Tuesday, 17 August 2010

Princess for a Day


Over the years I've seen quite a few weddings, latterly from both sides of these events. As a kid growing up in the fifties I  recall attending family weddings and having a great time running around the reception venue and sliding across dance floors like a sweaty loon. With much pleasure, I can say that the happy couples from those family weddings I remember attending as a small child are still together, a testament to love, affection, courage and patience and doubtless many other virtues, as well as a dollop of good luck.  

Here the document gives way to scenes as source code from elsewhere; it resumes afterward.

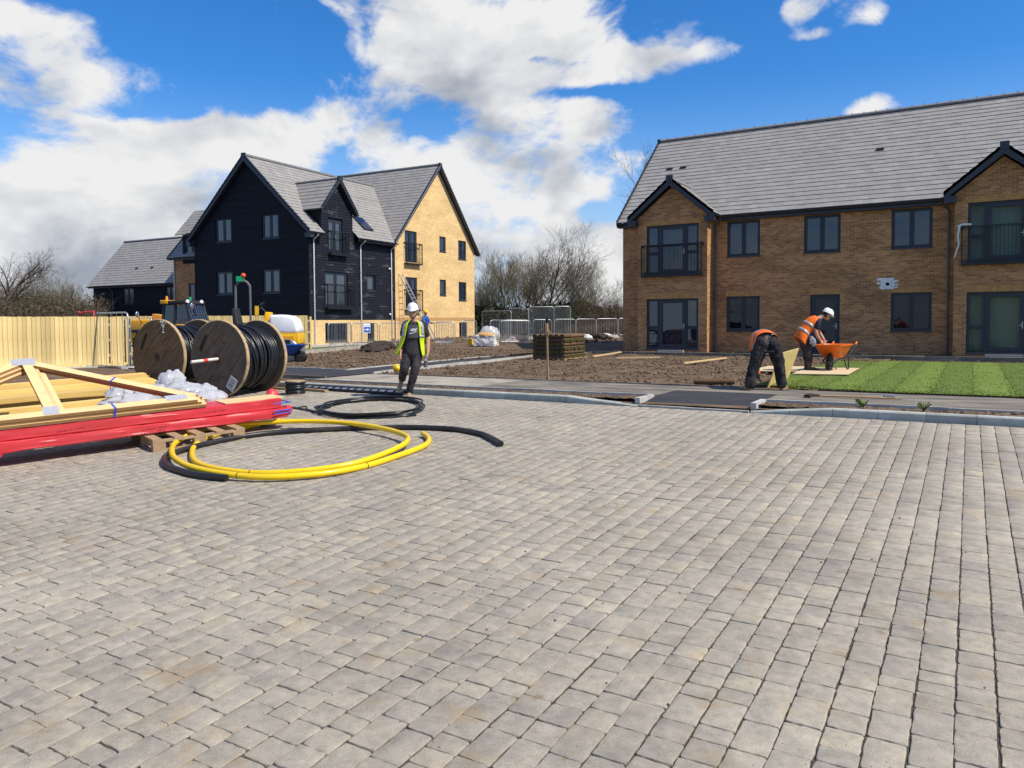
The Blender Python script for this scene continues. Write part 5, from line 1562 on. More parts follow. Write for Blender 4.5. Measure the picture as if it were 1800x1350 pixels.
# roof trusses, three strapped together, lying tilted on the pack
tc_, ts_ = cos(radians(23)), sin(radians(23))
PT = lambda y, w, h: (-8.13 - tc_ * w + ts_ * h, y, .395 + ts_ * w + tc_ * h)
for k in range(3):
    t = thing('roof_truss', ('top', 'middle', 'lowest')[k] + ' of three pale pine roof trusses strapped together on the red pack', 'roof truss', (0, 0, 0), 0, 'roof trusses lying on the red pack')
    h1 = .113 - k * .0375; h0 = h1 - .035; dy = (0, .05, .11)[k]; dw = (0, .006, -.004)[k]

    def member(nm, y0, w0, y1, w1, wd, cut0=0.0, cut1=0.0):
        b = MB(); p, q = Vector((y0, w0)), Vector((y1, w1)); u = (q - p).normalized(); s = Vector((-u.y, u.x)) * wd / 2
        poly = [p - s - u * cut0, q - s + u * cut1, q + s - u * cut1, p + s + u * cut0]
        a2 = sum(poly[i].x * poly[(i + 1) % 4].y - poly[(i + 1) % 4].x * poly[i].y for i in range(4))
        if a2 < 0: poly.reverse()
        vs = [PT(c.x, c.y, h0) for c in poly] + [PT(c.x, c.y, h1) for c in poly]
        b.add(vs, [(0, 1, 2, 3), (7, 6, 5, 4)], 0); b.add(vs, [(i, 4 + i, 4 + (i + 1) % 4, (i + 1) % 4) for i in range(4)], 1)
        for i in range(len(b.f)): b.f[i] = list(reversed(b.f[i]))
        # top of plies below is hidden: its edges show as the laminated side
        o = b.build(nm, ['pine', 'pine_side'], t); o['tone'] = rnd.random()
    y0_, y1_ = 3.0 + dy, 6.24 + dy
    member('bottom_chord', y0_, .055 + dw, y1_, .055 + dw, .11)
    ya = 4.63 + dy
    member('rafter', y1_ - .03, .115, ya + .03, 1.33, .105, .05, .02); member('rafter', y0_ + .03, .115, ya - .03, 1.33, .105, -.05, -.02)
    member('web', ya + .03, 1.27, ya + .09, .115, .1)
    if k == 0:
        for nm, (a, w, sa, sw) in (('nail_plate', (ya, 1.33, .12, .085)), ('nail_plate', (ya + .09, .10, .075, .09)), ('nail_plate', (y1_ - .22, .105, .12, .06)), ('nail_plate', (y0_ + .22, .105, .12, .06))):
            b = MB(); b.add([PT(a - sa, w - sw, h1 + .002), PT(a + sa, w - sw, h1 + .002), PT(a + sa, w + sw, h1 + .002), PT(a - sa, w + sw, h1 + .002)], [(3, 2, 1, 0)]); b.build(nm, 'galv_plate', t)
        for (y, w0, w1) in ((5.32, -.004, .114), (3.6, -.004, .114)):
            b = MB(); pp = [PT(y, w1, h1 + .004), PT(y + .02, w0, h1 + .004), PT(y + .01, w0, h1 - .115)]
            b.beam(pp[0], pp[1], .022, .003); b.beam(pp[1], pp[2], .022, .003, (1, 0, 0)); b.build('strap', 'blue_strap', t)
        p0 = Vector((ya + .03, 1.33)); p1 = Vector((y1_ - .03, .115)); u = (p1 - p0).normalized(); s = Vector((-u.y, u.x)); c = p0 + u * 1.02
        e0, e1 = c + s * .056, c - s * .056
        b = MB(); b.beam(PT(e0.x, e0.y, h1 + .004), PT(e1.x, e1.y, h1 + .004), .022, .003)
        lo = e1 if e1.y < e0.y else e0; b.beam(PT(lo.x, lo.y, h1 + .004), PT(lo.x, lo.y, h1 - .115), .022, .003, (0, 1, 0)); b.build('strap', 'blue_strap', t)
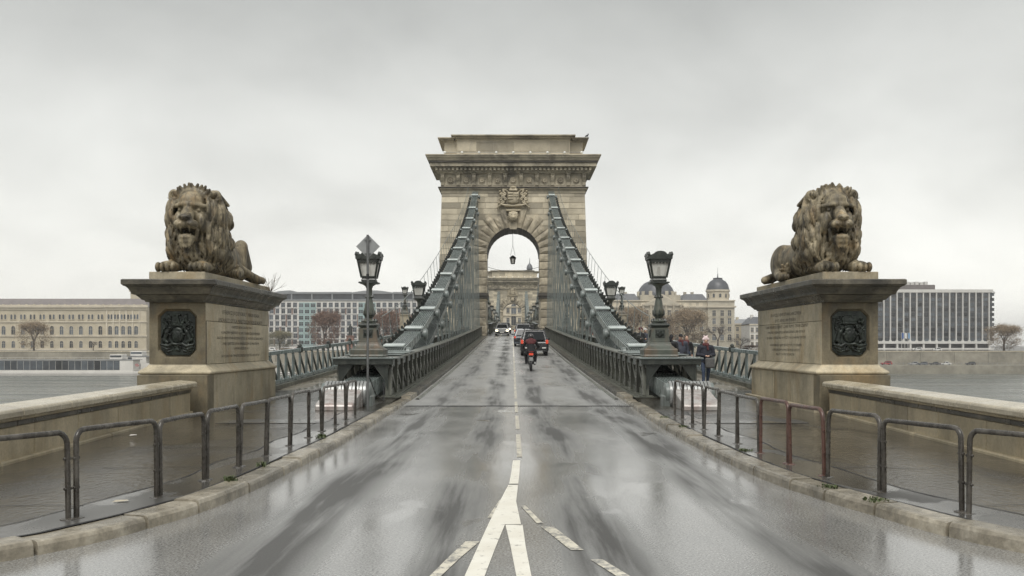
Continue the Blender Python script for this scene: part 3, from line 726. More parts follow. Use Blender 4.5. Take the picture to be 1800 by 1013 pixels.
    band('dentil_bed', 9.12, .66, 22.06, 22.58, MT['cornice'])
    band('corona', 9.75, 1.26, 22.60, 23.05, MT['cornice'])
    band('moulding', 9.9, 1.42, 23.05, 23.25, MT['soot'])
    # crowning cyma
    for zz in range(4):
        u = zz/3; band('crown_moulding', 9.95+.28*u, 1.48+.30*u, 23.25+.17*zz, 23.42+.17*zz, MT['cornice'], .02)
    dm = MB().box((0, 0, 0), (.26, .42, .34)).mesh('dentil', MT['cornice'], bevel=.015)
    nd = 38
    for i in range(nd): link('dentil', dm, None, tw, (-9.0+18.0*i/(nd-1), -.80, 22.36))
    # brackets and rosettes
    br = MB(); br.prism([(0, 0), (-.12, .1), (-.16, .45), (-.3, .7), (-.42, 1.0), (-.42, 1.3), (0, 1.3)], 0, -.21, .21)
    br.box((0, -.24, 1.36), (.5, .5, .12)); brm = br.mesh('bracket', MT['cornice'], bevel=.02)
    ro = MB()
    for k in range(8): a = k*math.pi/4; ro.lathe([(.10, -.07), (.14, 0), (.06, .09)], 8, (.24*math.cos(a), -.05, .24*math.sin(a)), ax='y')
    ro.lathe([(.46, .02), (.5, -.04), (.4, -.07), (.36, .02)], 20, ax='y'); ro.lathe([(.12, .05), (.13, -.1), (.05, -.16)], 10, ax='y'); rom = ro.mesh('rosette', MT['rust'], smooth=True)
    sqp = MB().box((0, 0, 0), (1.15, .05, 1.12)).mesh('rosette_panel', MT['cornice'], bevel=.02)
    for i in range(10): link('bracket', brm, None, tw, (-8.34+i*16.68/9, -.14, 20.45))
    for i in range(9):
        x = -8.34+(i+.5)*16.68/9
        link('rosette_panel', sqp, None, tw, (x, -.155, 21.1)); link('rosette', rom, None, tw, (x, -.2, 21.12), (0, 0, 0), (.8, 1.3, .8))
    # attic
    def attic(name, x0, x1, y0, y1, z0, z1, mat=MT['tower'], bev=.03): MB().b2((x0, y0, z0), (x1, y1, z1)).obj(name, mat, tw, bevel=bev)
    attic('attic_wall', -8.2, 8.2, .5, DEP-.5, 23.85, 26.0)
    attic('attic_panel', -6.72, 6.72, .12, DEP-.12, 23.86, 26.05)
    attic('attic_base', -8.4, 8.4, .0, DEP, 23.84, 24.2)
    xs = [-6.6, -4.35, -2.35, .1, 2.0, 4.3, 6.6]
    for a, b in zip(xs[:-1], xs[1:]): link('stone_block', ub, None, tw, ((a+b)/2, .1, 25.2), (0, 0, 0), (b-a-.03, .05, 1.1))
    for q in (-1, 1):
        link('stone_block', ub, None, tw, (q*7.45, .48, 25.1), (0, 0, 0), (1.4, .05, 1.3))
        for k in range(3): attic('attic_cap', q*(7.0), q*(8.35+.28*k), .3-.28*k, DEP-.3+.28*k, 25.75+.16*k, 25.9+.16*k, MT['cornice'])
    for k in range(3): attic('attic_cap', -(6.85+.24*k), 6.85+.24*k, -.05-.25*k, DEP+.05+.25*k, 25.98+.17*k, 26.14+.17*k, MT['cornice'])
    fl = MB().lathe([(.05, 0), (.05, .18), (.15, .22), (.17, .34), (.1, .44)], 10).mesh('floodlight', MT['plaster'], smooth=True)
    for i in range(9): link('floodlight', fl, None, tw, (-8.0+i*2.0, -1.0, 23.94))
    MB().tube([(-8.2, -1.0, 24.28), (8.2, -1.0, 24.28)], .03, 6).obj('cable_rail', MT['post'], tw)
    return tw
tower = make_tower()
tower2 = copy_tree(tower); tower2.location.y = 314.0
tower2['label'] = 'far stone bridge tower seen small through the near arch'
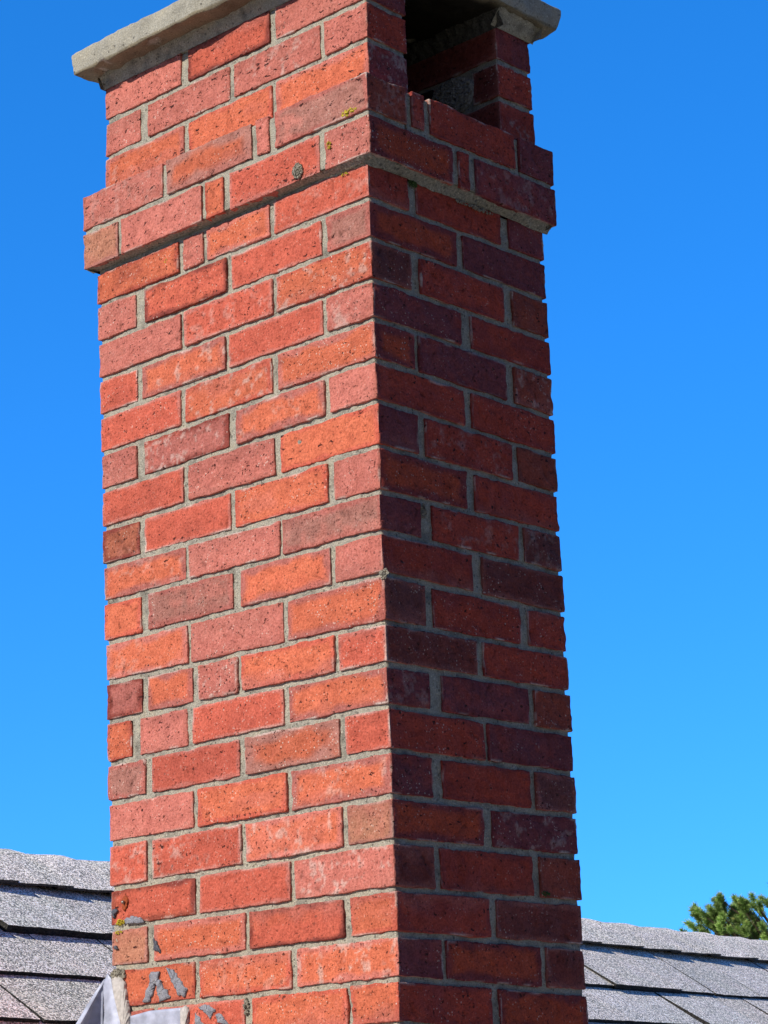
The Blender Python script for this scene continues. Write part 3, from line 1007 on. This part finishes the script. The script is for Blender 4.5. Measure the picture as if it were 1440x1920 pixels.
def sheet(M, rows, th=.0016, mat=0, buck=.0026, seed=0, sub=8, nrm=(-1, 0, 0)):
    """sheet skinned over a list of rows of equally many points"""
    G = np.array(rows, float)
    nr, nc = G.shape[:2]
    ur = np.linspace(0, nr - 1, (nr - 1) * sub + 1)
    uc = np.linspace(0, nc - 1, (nc - 1) * sub + 1)

    def interp(A, u):
        i = np.minimum(np.floor(u).astype(int), A.shape[0] - 2)
        f = (u - i).reshape(-1, *([1] * (A.ndim - 1)))
        return A[i] * (1 - f) + A[i + 1] * f
    G2 = interp(G, ur)
    G2 = np.swapaxes(interp(np.swapaxes(G2, 0, 1), uc), 0, 1)
    a, b = G2.shape[:2]
    P = G2.reshape(-1, 3)
    n = np.array(nrm, float)
    P = P + n * (buck * vn(P, .03, seed) + buck * .4 * vn(P, .009, seed + 1))[:, None]
    Q = P - n * th
    ids = np.arange(a * b).reshape(a, b)
    F = np.stack([ids[:-1, :-1], ids[1:, :-1], ids[1:, 1:], ids[:-1, 1:]], -1).reshape(-1, 4)
    k = a * b
    rim = []
    loop = list(ids[0]) + list(ids[1:, -1]) + list(ids[-1, ::-1][1:]) + list(ids[::-1, 0][1:-1])
    for s in range(len(loop)):
        p, q = loop[s], loop[(s + 1) % len(loop)]
        rim.append((p, q, q + k, p + k))
    M.add(np.concatenate([P, Q]), [F, F[:, ::-1] + k, np.array(rim)], None, mat)


fl = Mesh()   # upper piece: a strip on the face folding out past the chimney's back edge
sheet(fl, [[(-.004, .628, -1.142), (-.005, .625, -1.141), (-.004, .619, -1.148)],
           [(-.008, .634, -1.160), (-.007, .620, -1.156), (-.004, .608, -1.165)],
           [(-.009, .632, -1.190), (-.009, .616, -1.190), (-.004, .599, -1.194)],
           [(-.010, .630, -1.225), (-.010, .612, -1.225), (-.004, .592, -1.225)],
           [(-.010, .628, -1.290), (-.010, .608, -1.290), (-.004, .582, -1.290)],
           [(-.010, .628, -1.330), (-.010, .608, -1.330), (-.004, .575, -1.330)]], seed=3)
sheet(fl, [[(-.004, .628, -1.142), (-.004, .630, -1.146), (-.006, .632, -1.149)],
           [(-.006, .636, -1.160), (-.010, .640, -1.166), (-.014, .640, -1.168)],
           [(-.007, .636, -1.190), (-.020, .650, -1.194), (-.030, .642, -1.192)],
           [(-.008, .634, -1.225), (-.026, .660, -1.228), (-.050, .644, -1.222)],
           [(-.008, .632, -1.290), (-.040, .670, -1.290), (-.090, .648, -1.285)],
           [(-.008, .632, -1.330), (-.045, .675, -1.330), (-.115, .650, -1.330)]], seed=4, nrm=(-.3, .95, 0), buck=.001)
sheet(fl, [[(-.006, .632, -1.149), (-.006, .634, -1.149)],
           [(-.014, .640, -1.168), (-.016, .645, -1.169)],
           [(-.030, .642, -1.192), (-.033, .648, -1.193)],
           [(-.050, .644, -1.222), (-.054, .651, -1.223)],
           [(-.090, .648, -1.285), (-.095, .656, -1.285)],
           [(-.115, .650, -1.330), (-.120, .658, -1.330)]], seed=5, buck=0, th=.0012)
f1 = fl.build('step_flashing', M_ALU, chim, label='curled grey metal flashing lifting off the left edge of the chimney')
fl = Mesh()
sheet(fl, [[(-.004, .577, -1.2115), (-.0055, .526, -1.206), (-.004, .452, -1.206)],
           [(-.004, .578, -1.245), (-.007, .526, -1.245), (-.004, .452, -1.245)],
           [(-.004, .578, -1.330), (-.006, .526, -1.330), (-.004, .452, -1.330)],
           [(-.010, .578, -1.400), (-.010, .526, -1.400), (-.010, .452, -1.400)]], seed=6, buck=.0018)
f2 = fl.build('step_flashing', M_ALU, chim, label='flat grey metal flashing plate at the foot of the lit face')
sl = Mesh()
decal(sl, [(617, -1151), (604, -1147), (594, -1150), (587, -1164), (579, -1196), (572, -1230), (568, -1330), (584, -1330), (590, -1228), (596, -1194), (605, -1165), (615, -1150)], x=-.002, th=.006, seed=31)
s1 = sl.build('sealant_bead', M_SEAL, f1)
s1.location = (0, 0, 0)
sl = Mesh()
decal(sl, [(454, -1205), (440, -1205), (440, -1248), (441, -1330), (455, -1330), (454, -1248)], x=-.002, th=.006, seed=33)
s2 = sl.build('sealant_bead', M_SEAL, f2)

# ------------------------------------------------------------------ the house and its shingle roof
RB0 = np.array([.1536, 1.1332, -.9338])        # a point on the lower rim line of the ridge cap
RT = np.array([.98859, .15066, 0.])            # along the ridge
RD = np.array([.12389, -.81292, -.56905])      # down the slope
RN = np.array([.08573, -.56255, .82231])       # normal
RT /= np.linalg.norm(RT); RD /= np.linalg.norm(RD); RN /= np.linalg.norm(RN)
RIDGE = -.143


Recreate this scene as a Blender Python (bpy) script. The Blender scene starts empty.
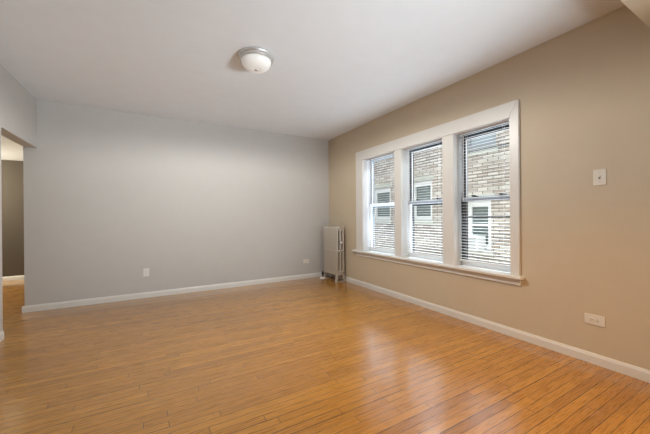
import bpy, bmesh, math, random
from mathutils import Vector, Matrix
random.seed(7)
S = bpy.context.scene
COL = S.collection

# ------------------------------------------------------------------ camera
F_PX, YAW, PIT, ROL, EYE = 295.586, math.radians(29.520), math.radians(-.048), math.radians(-.4593), 1.175
fw = Vector((math.sin(YAW) * math.cos(PIT), math.cos(YAW) * math.cos(PIT), math.sin(PIT)))
rt = Vector((math.cos(YAW), -math.sin(YAW), 0))
up = rt.cross(fw)
r2 = rt * math.cos(ROL) + up * math.sin(ROL)
u2 = up * math.cos(ROL) - rt * math.sin(ROL)
cd = bpy.data.cameras.new('camera')
cam = bpy.data.objects.new('camera', cd); COL.objects.link(cam)
cd.sensor_width = 36; cd.lens = F_PX / 650 * 36; cd.clip_start = .02
cam.matrix_world = Matrix(((r2.x, u2.x, -fw.x, 0), (r2.y, u2.y, -fw.y, 0), (r2.z, u2.z, -fw.z, EYE), (0, 0, 0, 1)))
S.camera = cam

# ------------------------------------------------------------------ world, lights, exposure
w = bpy.data.worlds.new('overcast_sky'); S.world = w; w.use_nodes = True
bg = w.node_tree.nodes['Background']
bg.inputs[0].default_value = (.88, .94, 1, 1); bg.inputs[1].default_value = 1.35
S.view_settings.view_transform = 'Standard'; S.view_settings.look = 'None'
S.view_settings.gamma = 1; S.view_settings.use_curve_mapping = False
S.view_settings.exposure = 0.18
def area(name, loc, target, size, size_y, power, color, spread=180):
    l = bpy.data.lights.new(name, 'AREA'); l.shape = 'RECTANGLE'; l.size = size; l.size_y = size_y
    l.energy = power; l.color = color; l.spread = math.radians(spread)
    o = bpy.data.objects.new(name, l); COL.objects.link(o); o.location = loc
    o.rotation_euler = (Vector(target) - Vector(loc)).to_track_quat('-Z', 'Y').to_euler()
    return o
def point(name, loc, power, color, rad):
    l = bpy.data.lights.new(name, 'POINT'); l.energy = power; l.color = color; l.shadow_soft_size = rad
    o = bpy.data.objects.new(name, l); COL.objects.link(o); o.location = loc
    return o
# unseen fill lamps added behind the camera and in the gangway, plus the lamps
def spot(name, loc, power, color, target=None, cone=180, blend=.25):
    l = bpy.data.lights.new(name, 'SPOT'); l.energy = power; l.color = color; l.spot_size = math.radians(cone); l.spot_blend = blend; l.shadow_soft_size = 0
    o = bpy.data.objects.new(name, l); COL.objects.link(o); o.location = loc
    if target: o.rotation_euler = (Vector(target) - Vector(loc)).to_track_quat('-Z', 'Y').to_euler()
    return o
area('rear_side_fill', (2.93, -1.4, .8), (-.1, 4.2, 2.8), 1.4, .8, 13, (.88, .96, 1), 130)  # unseen fill lamp, added to lift the far wall and ceiling
area('ceiling_fill', (2.3, -1.0, 1.0), (.2, 4.0, 2.82), .9, .5, 19.5, (.87, .96, 1), 74)  # added behind the camera to brighten the ceiling, belongs to no fixture
area('gangway_sky_fill', (4.5, 2.8, 3.7), (2.2, 2.8, .2), 3.0, 1.0, 190, (.80, .90, 1), 110)  # added lamp outside, boosts the skylight entering the bays
area('gangway_bounce_fill', (3.75, 2.8, -.5), (2.2, 2.8, 2.6), 2.5, .7, 85, (.67, .83, 1), 95)  # added lamp standing in for light bounced up off the ground
point('rear_room_lamp', (-.7, -1.5, 1.75), 4, (1, .55, .22), .2)
spot('floor_warm_fill', (1.6, -1.0, 2.66), 215, (1, .50, .10), (2.0, 1.3, 0), 60, 1)  # warm spot added to brighten the front right floor, no fixture there
point('hall_lamp', (-3.3, 7.0, 1.9), 85, (1, .90, .70), .12)
spot('ceiling_lamp_bulb', (.823, 2.745, 2.535), 108, (1, .98, .93))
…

I have very recently started to experience  the eye-watering costs that can be expended on the 21st Century version of these  `big days` as well as some very interesting facets of human behavior, that include the following observations: 

  • The brides female friend/bridesmaid etc who usually ends up in floods of tears, as other gals gather round to offer support, advice and, in a couple of cases, make snide remarks to each other out of the poor victims earshot. 
  • The regular crowds of young women that attend in evening `attire` that always seems to consist of dresses where their arse hangs out below the hemline and their tits are crammed into what remains of the material at the other end. I reckon they must use something called a `boob-horn` to get them in, oh and tottering about in shoes like bricks on stilts - the sort I used to see as I walked past Soho sex shops (bondage section) in my beat-pounding days in central London.
  • The sight of `cultured` invited guests and family members turning into horrid, voracious creatures when they suddenly discover that the groom's Dad has stuck £2 grand behind the bar. The mad scramble reminding me of scenes from the film "Zulu" when the warlike hoards, baying for British blood, rush the barricades as the gallant few do and die for Queen and Country. If you want to see how quickly civilisation breaks down, just announce there's a free bar. If you want a generally nice evening, do not make this announcement.
  • Seeing the £2 grand behind the aforementioned bar disappear in less than an hour, along with what little decorum was left, when left to the mercy of people who could well have been the Scottish Olympic drinking team..
  • The smacked-up female guest, pilfering from the handbags of her other friends because she needs to fund another hit, downtown, later that evening. (FFS, who invited her??)
  • A fist fight breaking out between bride and her sister over god knows what.
  • And not forgetting the genuinely lovely people who want to see their nearest and dearest have a wonderful day that they can cherish for hopefully more than a couple of years.
  • PS: What do you call someone with syphilis, gonorrhea and herpes? An incurable romantic.


Anonymous said...

I find the way the narrative comes almost in the sweep of the eye fascinating. I tend to avoid these shindigs and anything to do with ceremony. This is partly because we still make pretence at decorum in them, lacking the freedom of Norwegian drinking binges. Mainly, it's the routine you describe so well Hog - I'd rather play scrabble.

TonyF said...

I Have 3 daughters. I have three ladders though, so all I need now is a shotgun..Elope or I fire!

Hogday said...

ACO: Thanks for that. Yes, a yob all dressed up in an Armani suit or poncing about in a poncey car, always remains a yob. In amongst all the nice wedding folks there are a lot of the pretenders you alluded to. They always remind me of my days waking up the vagrants sleeping rough along Victoria Embankment Gardens, SW1. Most of the latter had way more `class` and dignity about them than the former.

TonyF: Ouch! You have my respects and good wishes, sir.

Blue Eyes said...

Very "lol"

Hogday said...

Blue. Keep pedalling yu mad sod.

Stressed Out Cop said...

That's why I got married abroad

Hogday said...

I'm a believer in the principle, but boy are there some funny ideas about what constitutes a `good wedding` out there.